Il 25 settembre 1979 è una data che rimarrà impressa nella memoria di tutti coloro che hanno lottato contro la mafia. In quel giorno, Cesare Terranova, magistrato palermitano coraggioso e determinato, è stato ucciso in un vile agguato insieme al maresciallo Lenin Mancuso, suo fedele collaboratore.
Il 1979 è stato un anno di grande violenza da parte della mafia nei confronti dello Stato e delle istituzioni. Numerosi personaggi pubblici sono stati eliminati per ostacolare il potere criminale della mafia. Cesare Terranova, deputato e membro della Commissione antimafia, aveva denunciato l’esistenza di “santuari inviolabili” del potere mafioso che dovevano essere debellati. Conosceva bene le strutture e le dinamiche delle cosche, avendo condotto processi sin dal 1958 e seguito da vicino la prima guerra di mafia nel 1962.
Terranova non si faceva illusioni sulla natura della mafia: per lui non era un fenomeno folcloristico, ma un’organizzazione criminale efficiente e pericolosa. Le sue sentenze, fin dagli anni Sessanta, fornivano una descrizione precisa di questo fenomeno malavitoso, smontando gli stereotipi minimalisti e sottolineando l’efficienza e la pericolosità della mafia.

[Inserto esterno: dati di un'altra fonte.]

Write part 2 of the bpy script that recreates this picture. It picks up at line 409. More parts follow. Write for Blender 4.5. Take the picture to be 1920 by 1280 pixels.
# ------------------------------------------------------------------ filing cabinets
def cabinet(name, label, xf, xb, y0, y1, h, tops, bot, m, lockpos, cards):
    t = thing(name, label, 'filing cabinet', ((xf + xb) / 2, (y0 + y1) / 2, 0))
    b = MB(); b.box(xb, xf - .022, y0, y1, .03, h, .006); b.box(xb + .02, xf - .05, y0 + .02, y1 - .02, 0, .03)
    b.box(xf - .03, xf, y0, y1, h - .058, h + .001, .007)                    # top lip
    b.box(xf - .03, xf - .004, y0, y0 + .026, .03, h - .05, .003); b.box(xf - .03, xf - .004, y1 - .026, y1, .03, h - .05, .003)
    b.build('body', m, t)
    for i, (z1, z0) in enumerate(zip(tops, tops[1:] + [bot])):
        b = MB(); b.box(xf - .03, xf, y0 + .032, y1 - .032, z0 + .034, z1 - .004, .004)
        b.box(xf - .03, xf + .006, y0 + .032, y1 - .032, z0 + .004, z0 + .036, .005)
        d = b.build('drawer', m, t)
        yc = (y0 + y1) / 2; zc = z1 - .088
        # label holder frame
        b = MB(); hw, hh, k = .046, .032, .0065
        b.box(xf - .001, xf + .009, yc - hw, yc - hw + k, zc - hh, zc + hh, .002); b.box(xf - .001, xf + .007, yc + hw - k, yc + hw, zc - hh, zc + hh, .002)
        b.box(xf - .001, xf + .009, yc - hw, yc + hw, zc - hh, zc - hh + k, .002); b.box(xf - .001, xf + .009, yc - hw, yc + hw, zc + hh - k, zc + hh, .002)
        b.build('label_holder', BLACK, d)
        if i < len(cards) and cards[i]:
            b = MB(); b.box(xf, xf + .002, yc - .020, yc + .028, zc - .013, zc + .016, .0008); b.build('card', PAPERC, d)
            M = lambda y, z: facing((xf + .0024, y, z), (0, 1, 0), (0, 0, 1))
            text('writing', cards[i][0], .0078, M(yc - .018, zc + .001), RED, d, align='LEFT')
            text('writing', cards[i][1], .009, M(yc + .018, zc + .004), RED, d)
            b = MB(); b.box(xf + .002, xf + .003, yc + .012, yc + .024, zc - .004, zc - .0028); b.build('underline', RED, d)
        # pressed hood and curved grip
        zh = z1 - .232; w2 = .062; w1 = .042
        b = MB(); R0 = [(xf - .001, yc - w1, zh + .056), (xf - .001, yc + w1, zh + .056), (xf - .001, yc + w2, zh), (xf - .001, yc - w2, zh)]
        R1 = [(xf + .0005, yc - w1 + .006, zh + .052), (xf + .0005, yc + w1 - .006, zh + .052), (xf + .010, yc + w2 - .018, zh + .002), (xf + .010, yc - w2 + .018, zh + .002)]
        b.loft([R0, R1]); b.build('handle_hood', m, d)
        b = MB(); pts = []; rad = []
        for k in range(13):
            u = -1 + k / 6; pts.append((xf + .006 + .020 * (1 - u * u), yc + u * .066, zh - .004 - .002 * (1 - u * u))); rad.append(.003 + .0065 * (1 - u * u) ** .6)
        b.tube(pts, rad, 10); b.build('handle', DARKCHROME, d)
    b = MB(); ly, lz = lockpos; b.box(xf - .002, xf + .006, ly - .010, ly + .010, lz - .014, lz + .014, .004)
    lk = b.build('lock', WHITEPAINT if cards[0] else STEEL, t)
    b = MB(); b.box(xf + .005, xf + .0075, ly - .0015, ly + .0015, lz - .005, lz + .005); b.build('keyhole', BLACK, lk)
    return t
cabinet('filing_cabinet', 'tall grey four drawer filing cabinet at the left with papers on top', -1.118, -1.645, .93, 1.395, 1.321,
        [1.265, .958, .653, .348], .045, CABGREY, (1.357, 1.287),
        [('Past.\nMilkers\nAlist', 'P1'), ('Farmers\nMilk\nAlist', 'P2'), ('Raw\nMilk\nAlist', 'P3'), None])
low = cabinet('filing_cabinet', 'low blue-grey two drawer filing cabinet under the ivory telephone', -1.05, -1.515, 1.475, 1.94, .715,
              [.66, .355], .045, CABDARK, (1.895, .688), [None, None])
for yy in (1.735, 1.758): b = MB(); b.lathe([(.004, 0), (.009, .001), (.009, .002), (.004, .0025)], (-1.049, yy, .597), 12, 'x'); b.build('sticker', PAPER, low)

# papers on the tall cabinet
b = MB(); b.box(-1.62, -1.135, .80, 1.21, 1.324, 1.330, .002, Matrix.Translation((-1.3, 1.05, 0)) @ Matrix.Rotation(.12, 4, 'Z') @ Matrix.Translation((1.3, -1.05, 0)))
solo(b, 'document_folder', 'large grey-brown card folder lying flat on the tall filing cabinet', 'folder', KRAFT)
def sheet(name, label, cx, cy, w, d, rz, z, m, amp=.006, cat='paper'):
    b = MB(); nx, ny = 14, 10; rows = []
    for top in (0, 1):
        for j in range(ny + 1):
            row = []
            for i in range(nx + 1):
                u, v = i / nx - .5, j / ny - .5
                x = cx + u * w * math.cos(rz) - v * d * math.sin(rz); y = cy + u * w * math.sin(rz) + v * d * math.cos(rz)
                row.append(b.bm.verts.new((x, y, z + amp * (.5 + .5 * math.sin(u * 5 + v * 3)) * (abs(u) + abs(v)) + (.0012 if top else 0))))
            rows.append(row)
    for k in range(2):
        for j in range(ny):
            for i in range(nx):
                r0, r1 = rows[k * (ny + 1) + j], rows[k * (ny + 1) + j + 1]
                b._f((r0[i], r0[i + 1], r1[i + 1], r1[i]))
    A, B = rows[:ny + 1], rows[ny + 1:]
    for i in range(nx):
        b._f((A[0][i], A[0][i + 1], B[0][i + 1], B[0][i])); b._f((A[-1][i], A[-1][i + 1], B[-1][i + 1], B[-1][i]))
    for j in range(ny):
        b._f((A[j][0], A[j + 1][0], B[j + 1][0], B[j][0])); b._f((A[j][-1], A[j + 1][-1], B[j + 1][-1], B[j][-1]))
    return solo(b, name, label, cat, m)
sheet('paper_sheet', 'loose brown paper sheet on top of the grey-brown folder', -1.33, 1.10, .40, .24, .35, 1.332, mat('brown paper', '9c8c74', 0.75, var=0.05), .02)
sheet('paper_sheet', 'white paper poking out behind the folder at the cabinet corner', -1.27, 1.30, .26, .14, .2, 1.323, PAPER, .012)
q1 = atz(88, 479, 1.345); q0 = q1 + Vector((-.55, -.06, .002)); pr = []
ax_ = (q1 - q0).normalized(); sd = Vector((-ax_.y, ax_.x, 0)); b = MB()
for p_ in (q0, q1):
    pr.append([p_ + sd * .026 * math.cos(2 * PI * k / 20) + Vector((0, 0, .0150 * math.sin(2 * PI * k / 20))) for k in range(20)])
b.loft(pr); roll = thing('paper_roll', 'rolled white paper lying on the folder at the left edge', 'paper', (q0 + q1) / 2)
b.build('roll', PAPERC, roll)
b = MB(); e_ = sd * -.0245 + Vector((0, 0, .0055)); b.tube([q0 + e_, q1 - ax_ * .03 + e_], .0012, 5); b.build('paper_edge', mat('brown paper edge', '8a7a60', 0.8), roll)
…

Dopo la strage di Ciaculli, l’istruttoria di Terranova ha contribuito a smantellare le organizzazioni criminali dei La Barbera, Buscetta, Greco e Leggio. Il suo impegno e la sua determinazione nel contrastare la mafia lo hanno reso un bersaglio pericoloso per i mafiosi, che hanno cercato in tutti i modi di ostacolarne l’ascesa.
Nonostante la sua morte tragica, il suo esempio ha ispirato molti altri magistrati e uomini dello Stato a continuare la lotta contro la mafia. La strada di Corleone, dove risiedono i Riina, è stata intitolata al giudice Terranova, simbolo della resistenza e della determinazione nel contrastare il potere criminale della mafia. La sua memoria vive ancora oggi, a testimonianza dell’importanza della lotta contro la criminalità organizzata.